Two months after branding Tottenham and AEG’s joint venture to move the club into the Olympic Park Stadium after the culmination of the 2012 games as being ‘completely unacceptable’, UK Athletics chief Ed Warner has decreed that the aforementioned partners’ final, revised proposal is ‘insulting’ to his direct superiors on the International Olympic Committee (IOC).
After Britain initially secured the Olympics back in 2005, the IOC were promised by the successful London bid team that the 2012 games would leave an ‘athletics legacy’ in their wake, i.e. a brand new athletics-centric stadium along with several other related complexes – though the Spurs bid is entirely focused on the partial tearing down of the 80,000-seater Olympic Stadium in order to build an even newer, 60,000-seat venue which would be capable of hosting both Premier League games and concerts staged by their partners in crime.
In order to pander to the IOC, Spurs/AEG have also pledged to rebuild the crumbling facilities at the Crystal Palace athletics stadium, which would see the addition of 9,500 extra seats (raising the capacity to 25,000), with the option of adding another 15,000 seats in order to enable the staging a World Championship – a pledge that Warner has derided as little more than a ‘minimal consolation prize’:
“I think what they’ve come up with looks incredibly thin. They’ve come up with the bare minimum that they hope will pass muster with the legacy company when the decision is made, but it’s nothing like the sort of legacy that was envisaged in 2005 in the London bid.
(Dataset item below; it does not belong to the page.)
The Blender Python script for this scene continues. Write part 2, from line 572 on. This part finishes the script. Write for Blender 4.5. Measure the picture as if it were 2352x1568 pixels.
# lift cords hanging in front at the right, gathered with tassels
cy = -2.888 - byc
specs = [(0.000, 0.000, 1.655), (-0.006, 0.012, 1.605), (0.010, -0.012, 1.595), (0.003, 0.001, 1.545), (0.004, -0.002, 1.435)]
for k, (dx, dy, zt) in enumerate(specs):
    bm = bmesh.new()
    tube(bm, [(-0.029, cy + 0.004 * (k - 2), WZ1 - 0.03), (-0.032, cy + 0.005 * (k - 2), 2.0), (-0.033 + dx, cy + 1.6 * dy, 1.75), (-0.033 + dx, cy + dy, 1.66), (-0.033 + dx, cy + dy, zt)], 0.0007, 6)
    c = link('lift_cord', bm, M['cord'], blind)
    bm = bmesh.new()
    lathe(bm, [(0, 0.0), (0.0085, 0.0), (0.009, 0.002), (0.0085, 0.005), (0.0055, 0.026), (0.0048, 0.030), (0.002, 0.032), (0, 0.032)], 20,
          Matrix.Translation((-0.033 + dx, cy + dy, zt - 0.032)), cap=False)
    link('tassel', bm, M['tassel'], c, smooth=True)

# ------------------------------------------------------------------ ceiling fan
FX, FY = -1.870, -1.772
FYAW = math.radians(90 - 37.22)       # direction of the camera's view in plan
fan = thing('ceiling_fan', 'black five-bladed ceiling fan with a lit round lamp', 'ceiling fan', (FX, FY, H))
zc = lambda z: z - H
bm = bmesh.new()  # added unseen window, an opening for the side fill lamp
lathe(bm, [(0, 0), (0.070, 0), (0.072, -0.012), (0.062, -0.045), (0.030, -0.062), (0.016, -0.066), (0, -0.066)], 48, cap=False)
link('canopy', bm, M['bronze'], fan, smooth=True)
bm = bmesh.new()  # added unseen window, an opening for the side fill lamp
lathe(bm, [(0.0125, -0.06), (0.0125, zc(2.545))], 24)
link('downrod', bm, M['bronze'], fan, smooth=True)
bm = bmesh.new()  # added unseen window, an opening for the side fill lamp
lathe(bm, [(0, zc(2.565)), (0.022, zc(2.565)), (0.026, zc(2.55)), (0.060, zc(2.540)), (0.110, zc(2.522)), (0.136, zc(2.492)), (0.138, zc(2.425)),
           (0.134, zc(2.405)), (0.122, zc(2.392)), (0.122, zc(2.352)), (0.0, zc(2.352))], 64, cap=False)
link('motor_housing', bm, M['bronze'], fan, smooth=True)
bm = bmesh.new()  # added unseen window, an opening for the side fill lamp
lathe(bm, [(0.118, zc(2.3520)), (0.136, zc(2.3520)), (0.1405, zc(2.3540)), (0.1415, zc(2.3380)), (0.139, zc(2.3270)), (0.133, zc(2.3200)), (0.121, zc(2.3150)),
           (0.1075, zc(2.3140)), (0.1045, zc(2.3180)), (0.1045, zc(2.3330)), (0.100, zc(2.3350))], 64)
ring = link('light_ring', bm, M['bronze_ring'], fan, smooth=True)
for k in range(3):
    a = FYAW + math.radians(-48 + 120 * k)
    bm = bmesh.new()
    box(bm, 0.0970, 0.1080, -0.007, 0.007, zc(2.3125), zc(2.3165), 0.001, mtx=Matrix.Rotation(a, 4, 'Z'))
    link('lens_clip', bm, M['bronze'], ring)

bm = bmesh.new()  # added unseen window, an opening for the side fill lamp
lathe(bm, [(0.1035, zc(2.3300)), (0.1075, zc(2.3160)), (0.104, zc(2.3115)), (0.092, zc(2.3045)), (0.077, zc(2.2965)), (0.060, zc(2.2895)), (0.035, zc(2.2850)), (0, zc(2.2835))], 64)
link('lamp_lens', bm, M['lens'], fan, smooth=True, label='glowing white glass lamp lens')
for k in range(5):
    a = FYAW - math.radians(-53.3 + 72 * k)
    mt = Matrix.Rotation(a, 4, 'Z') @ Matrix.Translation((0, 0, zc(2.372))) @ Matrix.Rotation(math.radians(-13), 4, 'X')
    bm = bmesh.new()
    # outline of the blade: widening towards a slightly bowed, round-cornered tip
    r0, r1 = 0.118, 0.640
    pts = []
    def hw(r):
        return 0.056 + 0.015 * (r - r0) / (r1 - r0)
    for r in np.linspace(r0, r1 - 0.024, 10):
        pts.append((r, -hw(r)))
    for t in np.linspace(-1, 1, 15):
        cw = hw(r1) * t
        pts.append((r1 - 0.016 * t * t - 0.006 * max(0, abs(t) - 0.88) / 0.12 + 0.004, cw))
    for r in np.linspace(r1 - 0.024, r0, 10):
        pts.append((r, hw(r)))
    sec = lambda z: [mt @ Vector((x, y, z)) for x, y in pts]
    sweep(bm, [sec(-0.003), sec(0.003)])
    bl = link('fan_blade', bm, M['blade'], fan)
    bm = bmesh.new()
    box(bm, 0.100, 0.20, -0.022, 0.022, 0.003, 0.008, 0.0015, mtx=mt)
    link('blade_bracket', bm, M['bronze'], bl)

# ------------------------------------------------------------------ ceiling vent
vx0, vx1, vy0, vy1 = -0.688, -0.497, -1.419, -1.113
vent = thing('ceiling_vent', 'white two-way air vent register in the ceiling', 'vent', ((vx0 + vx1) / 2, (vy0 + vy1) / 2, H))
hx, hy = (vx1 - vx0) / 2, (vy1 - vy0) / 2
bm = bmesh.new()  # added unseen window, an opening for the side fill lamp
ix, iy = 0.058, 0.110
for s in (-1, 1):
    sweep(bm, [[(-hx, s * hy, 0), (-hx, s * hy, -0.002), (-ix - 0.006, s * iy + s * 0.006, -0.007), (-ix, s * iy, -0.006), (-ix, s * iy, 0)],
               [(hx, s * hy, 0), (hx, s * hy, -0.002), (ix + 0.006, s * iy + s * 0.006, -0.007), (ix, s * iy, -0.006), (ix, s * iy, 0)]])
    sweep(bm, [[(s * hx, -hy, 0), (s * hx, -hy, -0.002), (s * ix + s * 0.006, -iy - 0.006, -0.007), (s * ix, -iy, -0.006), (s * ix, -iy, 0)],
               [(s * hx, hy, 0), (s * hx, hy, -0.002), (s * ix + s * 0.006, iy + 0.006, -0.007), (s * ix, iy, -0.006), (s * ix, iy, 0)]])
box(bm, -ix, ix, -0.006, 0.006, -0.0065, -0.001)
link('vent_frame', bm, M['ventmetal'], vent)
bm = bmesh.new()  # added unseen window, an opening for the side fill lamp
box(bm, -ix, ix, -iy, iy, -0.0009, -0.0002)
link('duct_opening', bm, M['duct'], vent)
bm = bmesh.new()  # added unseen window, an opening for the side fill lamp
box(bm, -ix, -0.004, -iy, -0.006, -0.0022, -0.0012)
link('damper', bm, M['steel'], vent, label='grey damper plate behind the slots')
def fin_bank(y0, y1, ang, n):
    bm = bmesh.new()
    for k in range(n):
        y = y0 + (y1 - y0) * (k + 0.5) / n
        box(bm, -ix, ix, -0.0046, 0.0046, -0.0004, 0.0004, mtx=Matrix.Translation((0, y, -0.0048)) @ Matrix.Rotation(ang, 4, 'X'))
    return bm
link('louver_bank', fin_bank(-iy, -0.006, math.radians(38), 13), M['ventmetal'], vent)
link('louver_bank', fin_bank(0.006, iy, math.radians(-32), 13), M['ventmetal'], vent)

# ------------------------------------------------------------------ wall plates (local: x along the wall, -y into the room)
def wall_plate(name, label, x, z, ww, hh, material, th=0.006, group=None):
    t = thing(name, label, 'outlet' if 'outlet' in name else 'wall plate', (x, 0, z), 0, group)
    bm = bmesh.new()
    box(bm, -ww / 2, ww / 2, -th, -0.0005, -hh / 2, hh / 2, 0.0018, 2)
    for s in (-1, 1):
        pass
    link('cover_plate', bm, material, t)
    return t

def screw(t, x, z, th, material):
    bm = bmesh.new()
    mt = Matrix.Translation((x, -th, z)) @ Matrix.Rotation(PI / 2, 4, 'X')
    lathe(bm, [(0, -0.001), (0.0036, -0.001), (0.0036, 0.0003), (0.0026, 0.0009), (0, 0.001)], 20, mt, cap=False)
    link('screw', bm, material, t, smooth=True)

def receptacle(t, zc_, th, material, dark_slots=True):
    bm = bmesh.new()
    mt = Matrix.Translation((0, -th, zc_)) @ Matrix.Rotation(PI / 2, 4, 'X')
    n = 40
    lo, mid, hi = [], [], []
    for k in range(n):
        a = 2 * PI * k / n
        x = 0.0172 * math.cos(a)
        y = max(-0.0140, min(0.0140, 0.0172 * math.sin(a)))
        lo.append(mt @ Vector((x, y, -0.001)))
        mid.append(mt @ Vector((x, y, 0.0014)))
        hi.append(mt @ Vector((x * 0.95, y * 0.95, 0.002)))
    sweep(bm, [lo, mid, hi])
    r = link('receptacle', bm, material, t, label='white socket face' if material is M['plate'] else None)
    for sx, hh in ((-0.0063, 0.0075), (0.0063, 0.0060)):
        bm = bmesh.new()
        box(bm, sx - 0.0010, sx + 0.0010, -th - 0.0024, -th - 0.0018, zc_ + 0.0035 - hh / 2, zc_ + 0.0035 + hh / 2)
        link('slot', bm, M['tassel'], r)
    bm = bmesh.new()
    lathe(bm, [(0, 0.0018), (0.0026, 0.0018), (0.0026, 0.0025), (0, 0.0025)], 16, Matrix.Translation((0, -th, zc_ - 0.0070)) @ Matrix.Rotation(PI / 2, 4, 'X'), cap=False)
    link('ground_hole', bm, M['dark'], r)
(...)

“There are a number of people in the IOC and the IAAF (the International Association of Athletics Federations) firmament who are looking for the track to remain in the stadium and for the legacy to be substantial, and I think they’ll feel insulted by this. It has the feeling of a lick of paint and a new scoreboard.”
Unlike Tottenham, rival bidders West Ham (who are working in conjunction with Newham Council and Live Nation entertainment promoters) formally announced their plans for a multi-use, community-friendly stadium several months ago – a proposal which is almost certain to see them heralded as the Olympic Park Legacy Committee‘s preferred bidder when the official announcement is made on January 28th, a gilded recommendation that will – in turn – almost certainly see the Hammers’ bid winning outright when the final decision is made by the IOC at the end of March.
However, Spurs are not willing to succumb that readily, and have gone on the offensive today, with the club’s chief architect David Keirle questioning West Ham’s ability to actually deliver on their overtly athletics-friendly proposal:
“There’d be nothing worse than, five years down the line, a failing club not being to be able to meet its obligations because it’s not getting 60,000 fans and saying there’s no atmosphere.
I would suggest a large number of fans just wouldn’t go. These aren’t just stadium design issues, they go to the heart of commercial viability. Filling 60,000 football fans into an athletics facility is a fantastic challenge.”
Ooh, bitch!
Meanwhile, Spurs will continue to press ahead with their parallel plans to rebuild White Hart Lane though, with the current cost of the project estimated to be hovering somewhere around the £450 million due to the extensive transport network improvements being demanded by Haringey council (as opposed to the piffling £250 million it will cost them to redevelop the Olympic Stadium), the club are understandably reluctant to tag it as their priority venture.